The issue is whether $M$ has same finite dimensional distribution as Brownian motion, since Kolmogorov's continuity criterion gives a version with continuous sample paths once this is satisfied. Having the right first moment and quadratic variation/"infinitesmal second moment" is not enough to guarantee having the same finite dimensional distribution as Brownian motion.

Suppose $\langle M \rangle_t = t$ and that $M$ has independent increments---e.g. $M_t = N_t - t$. (The general martingale case is not that different; one needs to replace unconditional means by conditional means.)

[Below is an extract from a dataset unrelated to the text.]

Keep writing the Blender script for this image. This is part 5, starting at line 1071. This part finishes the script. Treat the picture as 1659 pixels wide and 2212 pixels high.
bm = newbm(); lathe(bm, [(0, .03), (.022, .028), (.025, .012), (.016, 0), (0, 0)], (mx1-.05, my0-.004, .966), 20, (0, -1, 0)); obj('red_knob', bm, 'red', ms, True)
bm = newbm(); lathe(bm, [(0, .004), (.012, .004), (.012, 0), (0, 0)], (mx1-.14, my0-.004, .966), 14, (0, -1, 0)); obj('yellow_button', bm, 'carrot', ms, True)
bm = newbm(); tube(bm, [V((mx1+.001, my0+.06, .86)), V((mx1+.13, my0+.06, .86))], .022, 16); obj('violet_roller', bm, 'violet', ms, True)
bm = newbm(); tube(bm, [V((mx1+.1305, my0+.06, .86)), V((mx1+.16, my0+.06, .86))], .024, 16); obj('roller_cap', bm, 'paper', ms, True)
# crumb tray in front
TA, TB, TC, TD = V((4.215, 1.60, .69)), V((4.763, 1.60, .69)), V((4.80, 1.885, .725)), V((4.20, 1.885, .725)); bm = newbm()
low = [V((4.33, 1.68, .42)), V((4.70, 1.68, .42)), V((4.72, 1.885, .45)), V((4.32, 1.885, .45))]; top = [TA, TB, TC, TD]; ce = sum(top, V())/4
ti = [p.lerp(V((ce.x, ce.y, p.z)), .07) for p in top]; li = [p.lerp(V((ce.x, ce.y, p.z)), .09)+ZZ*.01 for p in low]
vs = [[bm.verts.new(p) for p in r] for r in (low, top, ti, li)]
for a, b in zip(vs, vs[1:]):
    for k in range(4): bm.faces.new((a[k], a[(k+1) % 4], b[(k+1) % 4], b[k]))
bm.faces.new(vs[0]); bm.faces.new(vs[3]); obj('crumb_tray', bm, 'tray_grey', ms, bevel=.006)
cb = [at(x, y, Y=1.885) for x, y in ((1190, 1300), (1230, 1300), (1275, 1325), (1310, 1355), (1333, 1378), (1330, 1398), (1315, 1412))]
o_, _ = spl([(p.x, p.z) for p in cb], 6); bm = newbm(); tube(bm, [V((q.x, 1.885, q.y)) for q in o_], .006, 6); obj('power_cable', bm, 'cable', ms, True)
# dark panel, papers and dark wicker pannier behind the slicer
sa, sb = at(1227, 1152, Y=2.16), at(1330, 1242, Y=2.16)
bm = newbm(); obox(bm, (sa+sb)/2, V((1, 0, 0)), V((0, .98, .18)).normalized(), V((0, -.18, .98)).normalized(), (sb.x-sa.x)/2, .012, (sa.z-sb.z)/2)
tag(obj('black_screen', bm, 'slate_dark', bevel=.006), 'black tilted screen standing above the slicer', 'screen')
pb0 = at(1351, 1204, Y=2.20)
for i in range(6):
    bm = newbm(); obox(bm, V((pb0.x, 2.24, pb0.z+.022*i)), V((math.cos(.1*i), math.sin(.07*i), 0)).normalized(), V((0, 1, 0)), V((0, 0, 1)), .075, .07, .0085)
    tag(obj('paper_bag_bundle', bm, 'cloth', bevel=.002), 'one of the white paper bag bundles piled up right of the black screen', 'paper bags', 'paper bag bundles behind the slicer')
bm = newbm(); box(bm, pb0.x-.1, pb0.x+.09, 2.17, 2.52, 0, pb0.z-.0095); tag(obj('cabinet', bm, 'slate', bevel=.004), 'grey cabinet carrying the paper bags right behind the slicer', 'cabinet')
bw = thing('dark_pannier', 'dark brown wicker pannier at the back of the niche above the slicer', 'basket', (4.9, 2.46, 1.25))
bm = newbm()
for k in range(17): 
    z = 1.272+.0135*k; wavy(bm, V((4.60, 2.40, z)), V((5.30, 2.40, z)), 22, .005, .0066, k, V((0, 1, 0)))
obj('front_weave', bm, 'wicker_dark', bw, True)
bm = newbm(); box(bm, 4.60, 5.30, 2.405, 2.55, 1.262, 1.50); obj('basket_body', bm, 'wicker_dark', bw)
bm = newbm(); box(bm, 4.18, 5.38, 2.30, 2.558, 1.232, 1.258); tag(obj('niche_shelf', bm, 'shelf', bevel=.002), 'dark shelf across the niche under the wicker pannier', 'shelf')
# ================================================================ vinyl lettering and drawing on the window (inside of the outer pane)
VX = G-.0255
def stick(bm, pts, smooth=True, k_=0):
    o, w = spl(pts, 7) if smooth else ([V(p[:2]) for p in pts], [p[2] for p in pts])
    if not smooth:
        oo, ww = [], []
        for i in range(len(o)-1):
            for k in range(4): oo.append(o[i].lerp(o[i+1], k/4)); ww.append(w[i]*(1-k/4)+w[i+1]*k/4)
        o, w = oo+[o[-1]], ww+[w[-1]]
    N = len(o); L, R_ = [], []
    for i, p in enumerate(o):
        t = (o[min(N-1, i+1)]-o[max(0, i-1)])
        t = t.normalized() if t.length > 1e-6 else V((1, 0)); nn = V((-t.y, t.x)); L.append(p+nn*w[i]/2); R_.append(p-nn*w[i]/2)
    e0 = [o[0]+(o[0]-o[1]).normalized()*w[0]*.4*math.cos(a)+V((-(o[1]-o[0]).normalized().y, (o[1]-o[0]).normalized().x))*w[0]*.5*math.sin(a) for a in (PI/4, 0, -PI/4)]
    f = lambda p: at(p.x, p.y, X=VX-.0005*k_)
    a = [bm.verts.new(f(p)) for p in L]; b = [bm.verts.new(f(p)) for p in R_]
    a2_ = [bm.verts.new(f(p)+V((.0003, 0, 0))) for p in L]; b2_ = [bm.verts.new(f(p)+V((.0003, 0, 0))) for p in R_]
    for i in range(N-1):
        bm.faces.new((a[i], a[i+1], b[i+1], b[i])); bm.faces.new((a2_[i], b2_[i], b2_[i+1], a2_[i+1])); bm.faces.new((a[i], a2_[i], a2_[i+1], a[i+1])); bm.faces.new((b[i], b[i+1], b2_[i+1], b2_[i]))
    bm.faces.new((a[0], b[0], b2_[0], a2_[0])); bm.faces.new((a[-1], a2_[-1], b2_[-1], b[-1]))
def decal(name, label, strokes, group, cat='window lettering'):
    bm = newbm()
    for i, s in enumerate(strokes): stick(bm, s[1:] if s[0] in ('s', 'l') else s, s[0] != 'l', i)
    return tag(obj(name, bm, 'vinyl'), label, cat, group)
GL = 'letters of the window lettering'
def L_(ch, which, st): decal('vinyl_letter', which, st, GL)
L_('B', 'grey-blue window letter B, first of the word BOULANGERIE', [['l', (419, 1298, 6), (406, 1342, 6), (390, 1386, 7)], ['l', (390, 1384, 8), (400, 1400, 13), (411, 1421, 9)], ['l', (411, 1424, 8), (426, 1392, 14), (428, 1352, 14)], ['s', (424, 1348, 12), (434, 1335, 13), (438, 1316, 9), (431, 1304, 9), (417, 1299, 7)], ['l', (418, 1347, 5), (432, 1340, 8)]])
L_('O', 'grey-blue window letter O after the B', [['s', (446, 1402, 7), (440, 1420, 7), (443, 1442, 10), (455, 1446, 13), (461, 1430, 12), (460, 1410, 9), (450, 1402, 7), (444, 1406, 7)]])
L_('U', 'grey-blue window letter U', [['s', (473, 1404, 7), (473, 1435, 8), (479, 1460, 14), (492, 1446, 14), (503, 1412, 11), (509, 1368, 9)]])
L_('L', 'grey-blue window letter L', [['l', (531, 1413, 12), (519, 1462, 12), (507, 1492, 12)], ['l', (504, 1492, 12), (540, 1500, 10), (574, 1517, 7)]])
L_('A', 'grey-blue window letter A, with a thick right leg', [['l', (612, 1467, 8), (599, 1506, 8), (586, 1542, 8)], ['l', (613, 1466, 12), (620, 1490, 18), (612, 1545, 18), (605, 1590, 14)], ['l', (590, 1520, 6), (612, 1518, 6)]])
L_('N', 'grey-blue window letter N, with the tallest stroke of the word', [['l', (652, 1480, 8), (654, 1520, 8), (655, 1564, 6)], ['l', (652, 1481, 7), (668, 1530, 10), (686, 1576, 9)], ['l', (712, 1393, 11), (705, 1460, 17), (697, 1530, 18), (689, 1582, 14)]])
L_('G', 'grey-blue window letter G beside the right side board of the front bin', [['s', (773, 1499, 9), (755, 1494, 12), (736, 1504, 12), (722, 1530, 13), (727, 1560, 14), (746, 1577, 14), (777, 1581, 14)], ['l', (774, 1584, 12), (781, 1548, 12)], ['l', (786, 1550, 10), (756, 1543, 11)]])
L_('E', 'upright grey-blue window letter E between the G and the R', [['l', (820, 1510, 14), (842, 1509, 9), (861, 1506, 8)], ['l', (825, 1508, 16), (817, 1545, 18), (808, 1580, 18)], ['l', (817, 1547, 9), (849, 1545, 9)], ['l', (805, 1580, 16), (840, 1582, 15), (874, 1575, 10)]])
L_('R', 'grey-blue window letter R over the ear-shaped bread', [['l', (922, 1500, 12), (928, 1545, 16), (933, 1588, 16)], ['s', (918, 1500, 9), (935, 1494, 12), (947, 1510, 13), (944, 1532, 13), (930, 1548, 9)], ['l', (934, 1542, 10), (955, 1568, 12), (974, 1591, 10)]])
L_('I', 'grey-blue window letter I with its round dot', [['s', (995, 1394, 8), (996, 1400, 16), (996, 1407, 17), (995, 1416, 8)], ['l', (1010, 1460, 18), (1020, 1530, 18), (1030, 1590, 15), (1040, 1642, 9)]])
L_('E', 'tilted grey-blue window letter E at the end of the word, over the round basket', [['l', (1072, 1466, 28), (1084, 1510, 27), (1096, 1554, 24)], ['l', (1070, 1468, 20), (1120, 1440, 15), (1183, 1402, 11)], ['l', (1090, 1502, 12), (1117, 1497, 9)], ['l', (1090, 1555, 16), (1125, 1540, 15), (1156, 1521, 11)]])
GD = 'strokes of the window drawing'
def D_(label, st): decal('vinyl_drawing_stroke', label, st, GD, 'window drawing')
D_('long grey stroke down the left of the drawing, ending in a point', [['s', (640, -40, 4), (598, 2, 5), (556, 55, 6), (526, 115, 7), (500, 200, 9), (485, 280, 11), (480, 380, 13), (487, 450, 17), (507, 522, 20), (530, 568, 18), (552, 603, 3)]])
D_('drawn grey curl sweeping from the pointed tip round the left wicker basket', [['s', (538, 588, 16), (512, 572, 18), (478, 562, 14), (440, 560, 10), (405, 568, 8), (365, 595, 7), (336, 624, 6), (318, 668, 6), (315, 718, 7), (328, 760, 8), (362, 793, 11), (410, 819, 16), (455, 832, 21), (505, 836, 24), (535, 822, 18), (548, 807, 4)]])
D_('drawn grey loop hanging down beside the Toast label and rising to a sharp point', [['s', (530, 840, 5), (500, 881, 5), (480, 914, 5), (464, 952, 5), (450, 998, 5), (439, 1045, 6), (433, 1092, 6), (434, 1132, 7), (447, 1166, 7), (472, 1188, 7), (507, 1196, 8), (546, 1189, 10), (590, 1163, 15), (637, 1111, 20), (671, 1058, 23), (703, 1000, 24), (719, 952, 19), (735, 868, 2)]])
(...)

$M$ has the same finite dimensional distribution as Brownian motion if and only if $$ \phi_{\lambda}(t) = E[e^{i \lambda M_t}] = e^{-\frac12 \lambda^2 t}, $$ or
$$ \frac{d}{dt} \phi_{\lambda}(t) = -\frac12 \lambda^2 \phi_{\lambda}(t), \; \phi_{\lambda}(0) = 1. $$ This ODE means that, for a small increment $\Delta_h = M_{t+h} - M_t$, we must have $$ E[e^{i \lambda \Delta_h}] = E[ 1 + i \lambda \Delta_h - \frac12 \lambda^2 \Delta_h^2 + \cdots ] = 1 - \frac12 \lambda^2 h + r(h), \quad \quad (*) $$ where the remainder term $r(h) = o(h)$, i.e. it must vanish faster than $h$. This is not true in general. E.g. for the process $N_t - t$, one can calculate directly $$ E[e^{i \lambda \Delta_h}] = e^{-\frac12 \lambda^2 h + O(h)} = 1 - \frac12 \lambda^2 h + O(h). $$ The remainder term is $O(h)$ and not $o(h)$, and $N_t - t$ does not have the same finite dimensional distribution as Brownian motion.

A standard sufficient condition that the remainder $r(h)$ in $(*)$ to be $o(h)$ is that, for all $t$, $$ \lim_{\alpha \rightarrow \infty} \limsup_{h \rightarrow 0} E[ \frac{ \Delta_h^2 }{h} \cdot 1_{ \{ \frac{ \Delta_h^2 }{h} > \alpha \} } ] = 0. \quad \quad (**) $$ The uniform integrability condition $(**)$ is a kind of an infinitesmal version of the Lindeberg condition for CLT's.

Couple Comments:

1. Every local martingale $M$ with continuous paths and $\langle M \rangle_t = t$ must be a standard Brownian motion (Levy's Theorem). In the context of this discussion, this say that continuity of sample path guarantees that $r(h)$ in $(*)$ is $o(h)$---indeed, this is Ito's lemma for continuous local martingales. The requires the martingale property, namely that $\int d \langle M \rangle_t$ over an interval can be approximated by sum of $\Delta_h^2$'s as $h \rightarrow 0$ when paths are continuous.

2. Quoting Ito's lemma again, $(*)$ can be recast in terms of the infinitesmal generator. A martingale is Brownian motion if and only if its infinitesmal generator is $\frac{d^2}{dx^2}$.

With a sequence $\{ M_n, n \geq 1\}$---first, there is no need or reason to assume each $M_n$ is a martingale. See, for example, various versions of Functional Central Limit Theorem where partial sums of dependent sequences (strong-mixing/mixingales/etc) converge weakly to the Brownian motion. The martingale condition only needs to hold "in the limit".

Second, tightness must be considered. Separate assumption needs to be made so that $\{ M_n, n \geq 1\}$ is tight on $D$. Then a standard sufficient condition that ensures that the weak limit is Brownian motion is again $(**)$, extended appropriately to sequences of random elements on $D[0,1]$. A detailed discussion can be found in Section 19 of Convergence of Probability Measures by Billingsley.